Setidaknya, kondisi tersebut dialami PT Holcim Indonesia Tbk, yang menunjukkan kemerosotan penjualan bersih.
Bila pada 2016, penjualan bersih perusahaan mencapai Rp 9,45 triliun, maka tahun 2017 merosot menjadi Rp 9,38 triliun.
Sementara itu, tekanan harga berimbas pada penurunan EBITDA. Holcim mencatat kerugian Rp 758 miliar karena situasi yang pasar yang sulit, tekanan harga dan kewajiban-kewajiban keuangan Perusahaan.
Berdasarkan keterangan resmi yang diterima Kompas.com, Rabu (25/4/2018), unit bisnis agregat dan beton jadi mencatat pertumbuhan penjualan yang cukup kuat. Agregat tumbuh 33,84 persen dari Rp 107,49 miliar pada 2016 menjadi Rp 143,87 miliar pada 2017.

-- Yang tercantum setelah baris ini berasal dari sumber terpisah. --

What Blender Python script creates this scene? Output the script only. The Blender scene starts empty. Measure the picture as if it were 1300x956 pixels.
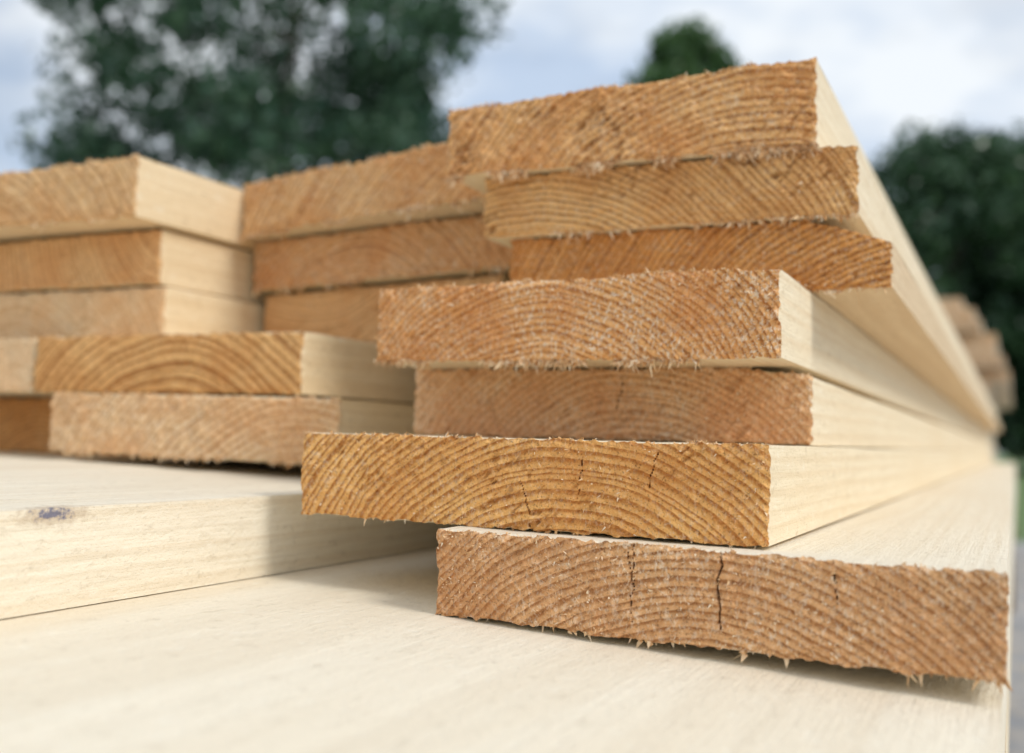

Sementara, layanan konstruksi lainnya tumbuh lebih dari dua kali lipat dari Rp 186,48 miliar pada 2016 menjadi Rp 384,25 miliar pada tahun lalu.
Upaya optimalisasi dan efisiensi yang dilakukan perusahaan asal Swiss ini berpengaruh terhadap peningkatan operasional sebesar 6,3 persen dari Rp 2016 miliar pada 2016 menjadi Rp 219 miliar pada 2017.
Asosiasi Semen Indonesia (ASI) melaporkan total penjualan semen di Indonesia pada tahun 2017 mencapai 69,2 juta ton.
Angka ini meningkat 9,5 persen jika dibandingkan dengan data pada tahun 2016 yang hanya mencapai 63,2 juta ton.
Dari jumlah total penjualan, konsumsi untuk domestik mencapai 66,3 juta ton, meningkat 7,6 persen dari pencapaian tahun lalu sebesar 61,6 juta ton.